I’ve recently come to the conclusion that it’s far better to add vocabularies via CCK than it is to use the default Taxonomy setting.
Why? Oh, so many reasons. Here are three:
- Content display
- Tokens
- Views
1. Content Display
Main Drawback of Drupal’s Taxonomy: You can’t separate out a specific vocabulary for special theming. You also can’t choose to display only one vocabulary, and have another be hidden.
The default Drupal implementation of taxonomies are all-or-nothing. If you have several vocabularies assigned to a content type – like, say, a site vocab and an audience vocab, and a free-tagging vocab, then Drupal just treats them as “terms” and prints them all in a block at the bottom of your post (for the programmers in the audience: they’re all lumped into the $node['vocabularies'] variable).
With CCK Content Types in place of the default taxonomy, though, you can set what shows up on the field’s “Display” settings page, and can choose to hide vocabularies there. You can also theme them separately on the theme layer.
2. Tokens
Main Drawback of Drupal’s Taxonomy: You can’t separate out a specific vocabulary for use in tokens.
The default Drupal implementation of taxonomies is also all-or-nothing in tokens. For example: if you’re using Pathauto and want to create “Category” paths, you can only tokenize the term that happens to come first in the first vocabulary assigned to your node. What?!
Using separate CCK fields, on the other hand, lets you choose the vocabulary you want to use – it’s available as a token, and since they are separate, well, there you go.
3. Views
Main Drawback of Drupal’s Taxonomy: Again, mainly by virtue of being separated out, CCK taxonomies allow you to use separate vocabs in views. This allows you to sort much better when displaying fields.
Main Drawbacks of using CCK Fields: Well, this is great for View fields, however it’s not so great for View arguments, because they’re specially written to leverage Drupal’s main site taxonomy… as are a lot of things.
OK, so can we do both?
YES! Views “Arguments” implementation is written to mesh really well with Taxonomies, allowing you to, for example, take the page terms as a default argument into a block (by specifying “Provide Default Argument”) and filtering on them. If you are using CCK Fields, of course, this becomes a problem. Unless…
Workarounds: Always always always select “Save terms to core taxonomy tables” when adding a CCK Taxonomy Field. You have to have the core Drupal Taxonomies set up in advance anyway – CCK Fields can just be used as a better way to leverage them. So make sure you’re still saving all those terms onto your nodes as if they were using core Taxonomy terms. That way you can have the best of both worlds. Really.
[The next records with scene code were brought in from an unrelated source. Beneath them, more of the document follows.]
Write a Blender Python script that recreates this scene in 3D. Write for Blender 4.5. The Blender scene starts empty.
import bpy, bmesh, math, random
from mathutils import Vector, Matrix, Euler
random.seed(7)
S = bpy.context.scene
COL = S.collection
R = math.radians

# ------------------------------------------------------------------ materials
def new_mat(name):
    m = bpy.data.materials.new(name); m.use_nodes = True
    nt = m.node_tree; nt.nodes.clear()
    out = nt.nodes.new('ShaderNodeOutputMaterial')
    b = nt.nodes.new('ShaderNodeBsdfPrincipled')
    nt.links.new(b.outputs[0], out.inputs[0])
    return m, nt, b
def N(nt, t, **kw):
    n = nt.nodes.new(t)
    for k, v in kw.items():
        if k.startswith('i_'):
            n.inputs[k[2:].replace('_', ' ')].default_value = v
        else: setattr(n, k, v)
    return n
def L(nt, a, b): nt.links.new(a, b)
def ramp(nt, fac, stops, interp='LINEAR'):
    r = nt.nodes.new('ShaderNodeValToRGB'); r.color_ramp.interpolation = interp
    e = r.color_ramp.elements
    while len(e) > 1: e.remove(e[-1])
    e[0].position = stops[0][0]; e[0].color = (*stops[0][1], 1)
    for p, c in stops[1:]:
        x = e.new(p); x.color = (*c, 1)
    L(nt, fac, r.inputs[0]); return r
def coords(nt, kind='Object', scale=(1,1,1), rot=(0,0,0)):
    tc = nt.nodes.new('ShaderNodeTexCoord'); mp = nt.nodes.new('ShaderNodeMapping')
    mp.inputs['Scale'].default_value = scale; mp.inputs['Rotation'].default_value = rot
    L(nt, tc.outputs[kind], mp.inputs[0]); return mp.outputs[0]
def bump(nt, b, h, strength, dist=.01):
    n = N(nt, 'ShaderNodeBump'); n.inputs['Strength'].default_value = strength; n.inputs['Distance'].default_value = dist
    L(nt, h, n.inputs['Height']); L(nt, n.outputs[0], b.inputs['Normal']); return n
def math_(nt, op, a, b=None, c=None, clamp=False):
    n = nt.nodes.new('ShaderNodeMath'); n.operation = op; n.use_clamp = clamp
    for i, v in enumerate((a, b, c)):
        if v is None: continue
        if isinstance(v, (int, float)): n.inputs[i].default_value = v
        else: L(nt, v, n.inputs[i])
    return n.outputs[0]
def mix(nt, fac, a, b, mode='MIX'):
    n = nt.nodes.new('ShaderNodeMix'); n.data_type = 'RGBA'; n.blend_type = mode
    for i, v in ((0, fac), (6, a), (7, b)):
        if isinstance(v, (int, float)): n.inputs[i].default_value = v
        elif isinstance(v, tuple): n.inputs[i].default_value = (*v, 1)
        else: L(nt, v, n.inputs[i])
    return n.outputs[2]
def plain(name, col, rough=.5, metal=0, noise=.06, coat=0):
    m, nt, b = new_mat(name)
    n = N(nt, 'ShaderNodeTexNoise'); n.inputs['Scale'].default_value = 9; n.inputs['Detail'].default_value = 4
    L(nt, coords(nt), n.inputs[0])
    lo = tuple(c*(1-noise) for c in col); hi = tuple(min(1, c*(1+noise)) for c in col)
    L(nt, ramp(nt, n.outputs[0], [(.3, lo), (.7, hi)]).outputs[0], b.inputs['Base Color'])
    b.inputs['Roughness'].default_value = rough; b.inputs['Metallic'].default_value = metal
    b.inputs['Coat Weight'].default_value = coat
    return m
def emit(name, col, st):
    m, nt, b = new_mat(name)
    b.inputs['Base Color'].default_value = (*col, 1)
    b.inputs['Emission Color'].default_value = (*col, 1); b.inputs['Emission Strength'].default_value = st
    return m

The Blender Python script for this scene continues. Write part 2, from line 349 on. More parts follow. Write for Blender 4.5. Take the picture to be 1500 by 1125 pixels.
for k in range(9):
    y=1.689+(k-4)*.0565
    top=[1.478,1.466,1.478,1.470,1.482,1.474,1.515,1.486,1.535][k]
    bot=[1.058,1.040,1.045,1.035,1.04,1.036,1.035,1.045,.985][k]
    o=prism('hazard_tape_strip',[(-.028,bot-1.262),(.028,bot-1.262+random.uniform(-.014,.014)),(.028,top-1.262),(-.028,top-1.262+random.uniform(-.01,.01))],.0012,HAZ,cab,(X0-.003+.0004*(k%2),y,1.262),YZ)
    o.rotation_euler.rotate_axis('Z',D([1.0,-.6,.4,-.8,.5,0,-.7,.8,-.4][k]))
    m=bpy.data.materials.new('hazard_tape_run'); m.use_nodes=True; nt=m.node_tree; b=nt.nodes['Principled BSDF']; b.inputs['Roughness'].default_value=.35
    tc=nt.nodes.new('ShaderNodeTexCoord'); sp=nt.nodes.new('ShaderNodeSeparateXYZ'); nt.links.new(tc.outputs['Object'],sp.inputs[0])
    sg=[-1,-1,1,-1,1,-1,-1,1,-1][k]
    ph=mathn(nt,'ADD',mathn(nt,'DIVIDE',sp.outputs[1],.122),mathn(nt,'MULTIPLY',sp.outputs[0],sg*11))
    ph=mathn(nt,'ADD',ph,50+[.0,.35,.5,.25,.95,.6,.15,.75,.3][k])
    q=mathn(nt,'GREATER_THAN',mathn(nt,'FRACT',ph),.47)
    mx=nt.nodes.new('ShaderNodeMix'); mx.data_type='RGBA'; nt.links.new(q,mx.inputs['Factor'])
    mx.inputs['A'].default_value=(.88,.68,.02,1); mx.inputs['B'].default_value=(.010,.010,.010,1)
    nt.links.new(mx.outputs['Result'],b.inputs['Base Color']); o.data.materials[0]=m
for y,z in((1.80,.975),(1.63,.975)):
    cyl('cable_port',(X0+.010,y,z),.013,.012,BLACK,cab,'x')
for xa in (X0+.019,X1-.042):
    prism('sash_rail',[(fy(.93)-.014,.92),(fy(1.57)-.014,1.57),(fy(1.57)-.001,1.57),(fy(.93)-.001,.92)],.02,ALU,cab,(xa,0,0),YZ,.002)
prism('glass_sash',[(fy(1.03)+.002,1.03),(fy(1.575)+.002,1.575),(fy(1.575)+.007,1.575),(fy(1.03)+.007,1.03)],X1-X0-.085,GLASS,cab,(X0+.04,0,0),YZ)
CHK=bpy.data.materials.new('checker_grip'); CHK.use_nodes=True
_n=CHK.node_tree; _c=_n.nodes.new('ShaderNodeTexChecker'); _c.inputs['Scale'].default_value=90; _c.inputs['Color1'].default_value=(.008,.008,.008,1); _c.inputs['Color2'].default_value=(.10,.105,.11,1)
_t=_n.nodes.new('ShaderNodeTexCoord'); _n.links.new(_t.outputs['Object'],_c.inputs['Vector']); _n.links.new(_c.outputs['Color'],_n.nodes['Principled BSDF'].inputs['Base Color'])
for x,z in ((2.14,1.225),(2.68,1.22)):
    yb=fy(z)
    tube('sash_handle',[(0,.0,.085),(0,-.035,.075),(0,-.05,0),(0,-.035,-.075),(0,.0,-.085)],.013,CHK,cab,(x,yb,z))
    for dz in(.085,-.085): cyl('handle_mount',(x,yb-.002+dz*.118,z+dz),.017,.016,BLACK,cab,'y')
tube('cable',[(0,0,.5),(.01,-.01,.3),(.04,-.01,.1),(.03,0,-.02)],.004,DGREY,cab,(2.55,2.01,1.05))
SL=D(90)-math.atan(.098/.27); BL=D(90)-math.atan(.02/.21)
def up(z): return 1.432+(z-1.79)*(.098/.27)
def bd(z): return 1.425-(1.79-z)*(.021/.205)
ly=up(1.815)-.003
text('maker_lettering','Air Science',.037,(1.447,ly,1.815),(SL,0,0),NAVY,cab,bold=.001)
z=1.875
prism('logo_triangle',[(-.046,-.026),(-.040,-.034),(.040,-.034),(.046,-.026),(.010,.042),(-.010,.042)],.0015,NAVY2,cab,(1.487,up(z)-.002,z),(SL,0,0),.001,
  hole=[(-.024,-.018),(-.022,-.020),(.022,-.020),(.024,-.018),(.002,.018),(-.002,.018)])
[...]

It sounds like you’re creating issues yourself by trying to solve this problem instead of looking at why their is an issue in the first place.Leif Sharron
Er, OK, I’m not exactly sure what you mean – there is an issue because of an outdated conception of taxonomy, and I’ve solved it by using tools that repackage that conception in a more modern way. Short of ditching taxonomy altogether (which loses the power of filtering and various other things) I’m not exactly sure what you’d propose.